§ **Required task**: From the listing below, extract each line containing the string "image".

§ **Given data**:
========

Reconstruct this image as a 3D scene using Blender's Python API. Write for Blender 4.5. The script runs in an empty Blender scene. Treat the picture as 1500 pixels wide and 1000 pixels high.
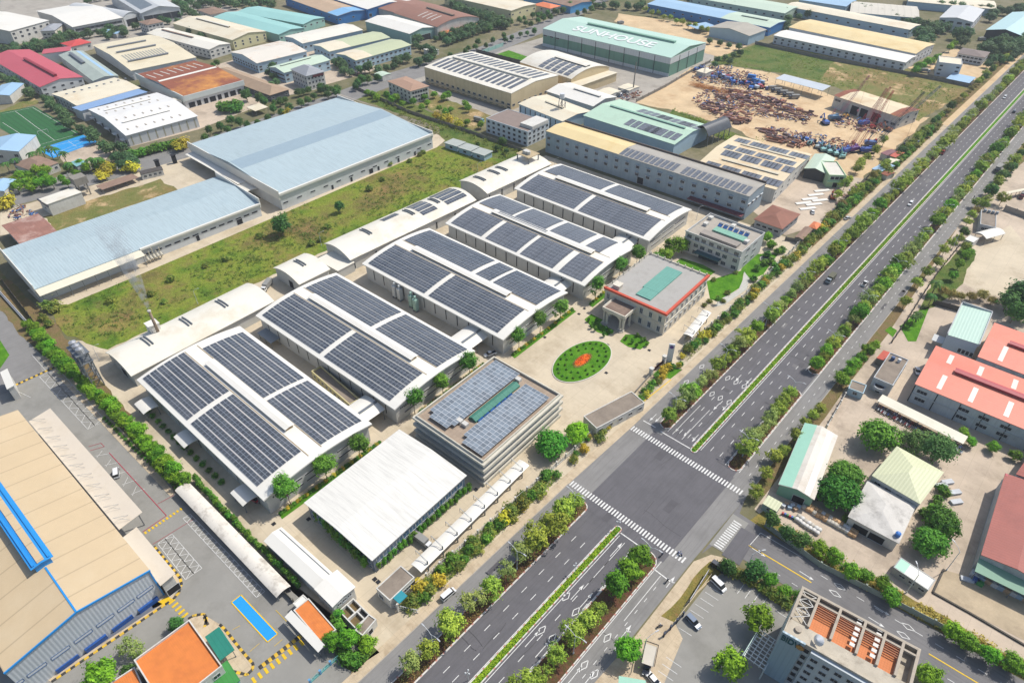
import bpy, math, random
from mathutils import Vector, Matrix
R = random.Random(7)
SC = bpy.context.scene
COL = SC.collection
PI = math.pi
# ------------------------------------------------------------------ camera maths
FOC, YAW, PIT, ROL, CH = 966.55, -.742091, .686209, -.002375, 170.0
def _basis():
    cy, sy, cp, sp = math.cos(YAW), math.sin(YAW), math.cos(PIT), math.sin(PIT)
    f = Vector((sy*cp, cy*cp, -sp)); r = Vector((cy, -sy, 0)); u = r.cross(f)
    c, s = math.cos(ROL), math.sin(ROL)
    return c*r+s*u, -s*r+c*u, f
CR, CU, CF = _basis()
def at(px, py, z=0.0):
    """the point at height z that the surveyed image position shows"""
    d = CR*((px-750)/FOC) - CU*((py-500)/FOC) + CF
    t = (z-CH)/d.z
    return Vector((d.x*t, d.y*t, z))
def lin(c): return c/12.92 if c <= .04045 else ((c+.055)/1.055)**2.4
KK = 1.0
def H(s, k=.72):
    return tuple(lin(int(s[i:i+2], 16)/255)*k for i in (0, 2, 4)) + (1,)
# ------------------------------------------------------------------ materials
def nd(nt, t, x=0, y=0, **kw):
    n = nt.nodes.new(t); n.location = (x, y)
    for k, v in kw.items():
        if k in n.inputs: n.inputs[k].default_value = v
        else: setattr(n, k, v)
    return n
def newmat(name):
    m = bpy.data.materials.new(name); m.use_nodes = True
    nt = m.node_tree
    return m, nt, nt.nodes['Principled BSDF'], nt.links.new
def mix(nt, fac, a, b, mode='MIX'):
    n = nt.nodes.new('ShaderNodeMix'); n.data_type = 'RGBA'; n.blend_type = mode
    for i, v in ((0, fac), (6, a), (7, b)):
        if isinstance(v, bpy.types.NodeSocket): nt.links.new(v, n.inputs[i])
        elif v is not None: n.inputs[i].default_value = v
    return n.outputs[2]
def noise(nt, vec, scale, detail=4, rough=.6, mp=None):
    if mp:
        q = nd(nt, 'ShaderNodeMapping'); q.inputs['Scale'].default_value = mp
        nt.links.new(vec, q.inputs[0]); vec = q.outputs[0]
    n = nd(nt, 'ShaderNodeTexNoise', Scale=scale, Detail=detail, Roughness=rough)
    nt.links.new(vec, n.inputs['Vector'])
    return n.outputs['Fac']
def ramp(nt, fac, lo, hi, a=0, b=1):
    n = nd(nt, 'ShaderNodeMapRange'); n.clamp = True
    n.inputs[1].default_value = lo; n.inputs[2].default_value = hi
    n.inputs[3].default_value = a; n.inputs[4].default_value = b
    nt.links.new(fac, n.inputs[0]); return n.outputs[0]
def mul(nt, a, b, op='MULTIPLY'):
    n = nd(nt, 'ShaderNodeMath', operation=op)
    for i, v in ((0, a), (1, b)):
        if isinstance(v, bpy.types.NodeSocket): nt.links.new(v, n.inputs[i])
        else: n.inputs[i].default_value = v
    return n.outputs[0]
def sh(c, k): return tuple(min(1, x*k) for x in c[:3])+(1,)
MC = {}
def M(name, hexs, rough=.65, var=.18, scale=.25, streak=None, stain=None, samt=.5, sscale=.12, rib=None, ribp=.5, metal=0, spec=.4, k=.72, bump=0, joint=None):
    """weathered surface: base colour, broad and fine mottling, optional run-off streaks, stains, ribs and joints"""
    if name in MC: return MC[name]
    m, nt, p, L = newmat(name)
    tc = nd(nt, 'ShaderNodeTexCoord').outputs['Object']
    oi = nd(nt, 'ShaderNodeObjectInfo').outputs['Location']
    va = nd(nt, 'ShaderNodeVectorMath', operation='ADD'); L(tc, va.inputs[0]); L(oi, va.inputs[1]); v = va.outputs[0]
    c = H(hexs, k)
    col = mix(nt, ramp(nt, noise(nt, v, scale, 5), .3, .7), sh(c, 1-var), sh(c, 1+var*.6))
    col = mix(nt, ramp(nt, noise(nt, v, scale*9, 3), .35, .7, 0, .35), col, sh(c, 1-var*1.3))
    if streak:
        mp = {'x': (.06, 1.6, 1), 'y': (1.6, .06, 1), 'z': (1.5, 1.5, .06)}[streak]
        mpv = noise(nt, tc, 1.0, 4, .7, mp)
        col = mix(nt, ramp(nt, mpv, .48, .72, 0, .6), col, sh(c, .62))
    if stain:
        s = ramp(nt, noise(nt, v, sscale, 6, .7), .5, .68, 0, samt)
        col = mix(nt, s, col, H(stain, k))
    hgt = None
    if rib:
        sp = nd(nt, 'ShaderNodeSeparateXYZ'); L(tc, sp.inputs[0])
        ax = sp.outputs['xyz'.index(rib)]
        w = mul(nt, mul(nt, ax, 2*PI/ribp), 0.0, 'ADD')
        w = mul(nt, w, 0, 'SINE'); hgt = w
        col = mix(nt, ramp(nt, w, .6, 1, 0, .22), col, sh(c, .6))
    if joint:
        br = nd(nt, 'ShaderNodeTexBrick'); br.offset = 0
        br.inputs['Scale'].default_value = 1; br.inputs['Mortar Size'].default_value = joint[2] if len(joint) > 2 else .05
        br.inputs['Brick Width'].default_value = joint[0]; br.inputs['Row Height'].default_value = joint[1]
        L(tc, br.inputs['Vector'])
        col = mix(nt, ramp(nt, br.outputs['Fac'], 0, 1, 0, .4), col, sh(c, .45))
    L(col, p.inputs['Base Color'])
    p.inputs['Roughness'].default_value = rough; p.inputs['Metallic'].default_value = metal
    p.inputs['Specular IOR Level'].default_value = spec
    if bump or rib:
        b = nd(nt, 'ShaderNodeBump', Strength=.35 if rib else bump, Distance=.06 if rib else .3)
        L(hgt if rib else noise(nt, v, scale*6, 5), b.inputs['Height']); L(b.outputs[0], p.inputs['Normal'])
    MC[name] = m
    return m
def grass(name, stops, scale=.06, fine=1.2, bump=.8, bare=None, bamt=1):
    if name in MC: return MC[name]
    m, nt, p, L = newmat(name)
    v = nd(nt, 'ShaderNodeTexCoord').outputs['Object']
    a = noise(nt, v, scale, 8, .68)
    cr = nd(nt, 'ShaderNodeValToRGB'); L(a, cr.inputs[0])
    e = cr.color_ramp.elements
    n = len(stops)
    for i, s in enumerate(stops):
        pos = .34+.32*i/(n-1)
        q = e[i] if i < 2 else e.new(pos)
        q.position = pos; q.color = H(s, .6)
    col = cr.outputs[0]
    col = mix(nt, ramp(nt, noise(nt, v, fine, 5, .7), .3, .7, .0, .55), col, sh(H(stops[0], .6), .55))
    col = mix(nt, ramp(nt, noise(nt, v, fine*.25, 5, .7), .52, .72, 0, .6), col, H(stops[-1], .7))
    if bare:
        b = ramp(nt, noise(nt, v, scale*1.7, 7, .65), .54, .64, 0, bamt)
        col = mix(nt, b, col, H(bare, .7))
    L(col, p.inputs['Base Color']); p.inputs['Roughness'].default_value = .9; p.inputs['Specular IOR Level'].default_value = .1
    b = nd(nt, 'ShaderNodeBump', Strength=bump, Distance=.6); L(noise(nt, v, fine*1.5, 4, .7), b.inputs['Height']); L(b.outputs[0], p.inputs['Normal'])
    MC[name] = m
    return m
def foliage(name, dark, light, trans=.3):
    if name in MC: return MC[name]
    m, nt, p, L = newmat(name)
    tc = nd(nt, 'ShaderNodeTexCoord').outputs['Object']
    oi = nd(nt, 'ShaderNodeObjectInfo')
    a = ramp(nt, noise(nt, tc, .8, 3), .35, .65)
    col = mix(nt, a, H(dark, 1.0), H(light, 1.0))
    hs = nd(nt, 'ShaderNodeHueSaturation')
    L(ramp(nt, oi.outputs['Random'], 0, 1, .475, .522), hs.inputs['Hue'])
    L(ramp(nt, mul(nt, mul(nt, oi.outputs['Random'], 7.31), 0, 'FRACT'), 0, 1, .72, 1.25), hs.inputs['Value'])
    L(col, hs.inputs['Color']); col = hs.outputs[0]
    L(col, p.inputs['Base Color']); p.inputs['Roughness'].default_value = .6; p.inputs['Specular IOR Level'].default_value = .25
    tr = nd(nt, 'ShaderNodeBsdfTranslucent'); L(col, tr.inputs[0])
    ms = nd(nt, 'ShaderNodeMixShader'); ms.inputs[0].default_value = trans
    L(p.outputs[0], ms.inputs[1]); L(tr.outputs[0], ms.inputs[2])
    L(ms.outputs[0], nt.nodes['Material Output'].inputs[0])
    MC[name] = m
    return m
def solar_mat(name, cell, frame='aab0b8', fw=.045):
    m, nt, p, L = newmat(name)
    uv = nd(nt, 'ShaderNodeTexCoord').outputs['UV']
    sp = nd(nt, 'ShaderNodeSeparateXYZ'); L(uv, sp.inputs[0])
    def edge(s, w):
        fr = mul(nt, s, 0, 'FRACT'); d = mul(nt, mul(nt, fr, .5, 'SUBTRACT'), 0, 'ABSOLUTE')
        return mul(nt, d, .5-w, 'GREATER_THAN')
    e = mul(nt, edge(sp.outputs[0], fw*.6), edge(sp.outputs[1], fw), 'MAXIMUM')
    fl = nd(nt, 'ShaderNodeVectorMath', operation='FLOOR'); L(uv, fl.inputs[0])
    wn = nd(nt, 'ShaderNodeTexWhiteNoise'); L(fl.outputs[0], wn.inputs['Vector'])
    c = H(cell, .8)
    col = mix(nt, ramp(nt, wn.outputs['Value'], 0, 1), sh(c, .78), sh(c, 1.25))
    dust = ramp(nt, noise(nt, nd(nt, 'ShaderNodeTexCoord').outputs['Object'], .15, 5), .4, .75, 0, .3)
    col = mix(nt, dust, col, H('8d8f93', .7))
    col = mix(nt, e, col, H(frame, .8))
    L(col, p.inputs['Base Color']); p.inputs['Roughness'].default_value = .28; p.inputs['Specular IOR Level'].default_value = .45
    MC[name] = m
    return m
def glassm(name, hexs, rough=.12):
    if name in MC: return MC[name]
    m, nt, p, L = newmat(name)
    v = nd(nt, 'ShaderNodeTexCoord').outputs['Object']
    c = H(hexs, .7)
    L(mix(nt, ramp(nt, noise(nt, v, .7, 3), .3, .7), sh(c, .6), sh(c, 1.4)), p.inputs['Base Color'])
    p.inputs['Roughness'].default_value = rough
    MC[name] = m
    return m
def stripem(name, a, b, period, axis='x', duty=.5):
    if name in MC: return MC[name]
    m, nt, p, L = newmat(name)
    uv = nd(nt, 'ShaderNodeTexCoord').outputs['UV']
    sp = nd(nt, 'ShaderNodeSeparateXYZ'); L(uv, sp.inputs[0])
    f = mul(nt, mul(nt, sp.outputs[0], 1/period), 0, 'FRACT')
    n = ramp(nt, noise(nt, nd(nt, 'ShaderNodeTexCoord').outputs['Object'], 1.1, 5), .35, .75, 0, .45)
    col = mix(nt, mul(nt, f, duty, 'GREATER_THAN'), H(a), H(b))
    L(mix(nt, n, col, H('77726a')), p.inputs['Base Color']); p.inputs['Roughness'].default_value = .7
    MC[name] = m
    return m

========

§ **The response**:
Reconstruct this image as a 3D scene using Blender's Python API. Write for Blender 4.5. The script runs in an empty Blender scene. Treat the picture as 1500 pixels wide and 1000 pixels high.
    """the point at height z that the surveyed image position shows"""